How a stainless steel spire came to poke the skies high above Independence

Photo provided by Zahner.

You can’t not notice the otherworldly metallic spire. Rising three hundred feet into the sky, soaring above the Mayberry-esque downtown of Independence, Missouri, it’s meant to be seen.

Built for the Community of Christ church, which has roots in Mormonism, the temple’s dramatic shape was inspired by various shell shapes, most specifically the nautilus.

Construction began in the spring of 1990 and was completed four years later, in 1994. At the time it was built, the temple had the third-largest stainless steel roof in the United States, measuring some eighty thousand square feet.

The temple was constructed before computers were used in the field, so the steel pieces were measured and cut as the building inched upward.
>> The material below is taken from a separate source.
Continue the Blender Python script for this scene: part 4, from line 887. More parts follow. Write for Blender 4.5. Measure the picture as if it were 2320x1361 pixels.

Workers were high up on catwalks, installing the metal pieces and then measuring for the next one. They would use walkie-talkies to relay information to the engineers below. The pieces would then be cut and lifted into place.

Church congregants knew what they wanted, but it was architect Gyo Obata of Hellmuth, Obata and Kassabaum in St. Louis, now known as HOK, and the Kansas City engineering firm Zahner, that were able to bring the concept to fruition.

Church records indicate that creating a sanctuary using a spiral shape as its focal point was bandied about as early as the 1920s and ‘30s. “A group of women called the Temple Builders promoted construction of the Temple using the spiral concept,” says church spokesperson Elaine Garrison. 

For the church, the temple’s spire represents many elements of both an inward and outward spiritual journey.

The early 1990s construction of the temple was the “first to literally represent the Fibonacci sequence, first described by Leonardo of Pisa, a 13th-century Italian mathematician,” Garrison says. The Fibonacci sequence is when each number is the sum of the two preceding numbers, a pattern found throughout nature and the inside of a nautilus shell.

Groups of architecture and engineering students often tour the award-winning facility, which is also the Church’s international headquarters, Garrison says.

A fundraising campaign was kicked off at the Community of Christ’s world conference in 1988 to fund the future temple. In the end, more than twenty-eight thousand financial commitments from people around the world raised the $35 million needed to build the temple.